The study reveals that darkness may induce a psychological feeling of anonymity, similar to children playing hide and seek who believe that others cannot see them. Even the darkness created when people wear sunglasses can trigger the belief that they are protected from others’ attention and inspection.

“Darkness appears to induce a false sense of concealment, leading people to feel that their identities are hidden,” read the research paper.

Psychologists Chen-Bo Zhong and Vanessa Bohns from the University of Toronto, as well as Francesca Gina from the University of North Carolina at Chapel Hill, conducted three experiments to test darkness’s role in licensing dishonesty and self-interested behavior.

In the first experiment, the subjects, who were situated either in a dimly or well-lit room, received a brown envelope containing $10 along with one empty white envelope. They were then asked to fill out a worksheet with 20 matrices, each having 12 three-digit numbers.

Upon having five minutes to find two numbers in each matrix that added up to 10, the participants were asked to score their own work. For each pair of numbers correctly identified, they could keep 50 cents from their share of money.

At the end of the experiment, the subjects were asked to deposit the remainder of their money into the white envelopes on their way out. Although the two groups had no difference in performance, the subjects in the dimmer room cheated more and therefore earned more undeserved money.

In the second experiment, some participants put on sunglasses and others wore clear glasses while interacting with a stranger (actually the experimenter) who was in a different room.

Each person had $6 to allocate between himself and the stranger and could keep the amount he did not offer.
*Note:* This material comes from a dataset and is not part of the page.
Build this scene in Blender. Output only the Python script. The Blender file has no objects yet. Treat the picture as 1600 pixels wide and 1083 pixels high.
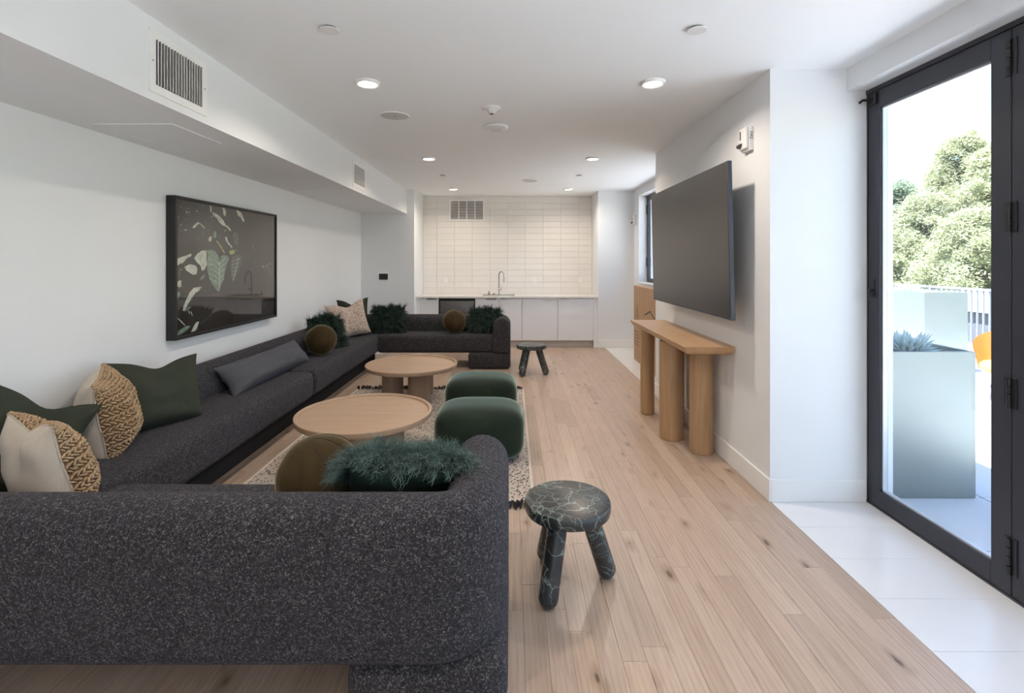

Participants wearing sunglasses behaved more selfishly by giving significantly less than those wearing clear glasses.

In the third experiment, the scientists reproduced the previous experiment and then measured the extent to which participants felt anonymous during the experiment. Like the last experiment, those wearing sunglasses gave significantly less money and, furthermore, those wearing sunglasses reported feeling more anonymous during the study.

Across all three experiments, darkness had no bearing on actual anonymity, yet it still increased morally questionable behavior.

“Imagine that a person alone in a closed room is deciding whether to lie to a total stranger in an e-mail,” said Zhong in a press release. “Clearly, whether the room is well-lit or not would not affect the person’s actual level of anonymity. Nevertheless, darkness may license unethical behavior in such situations.”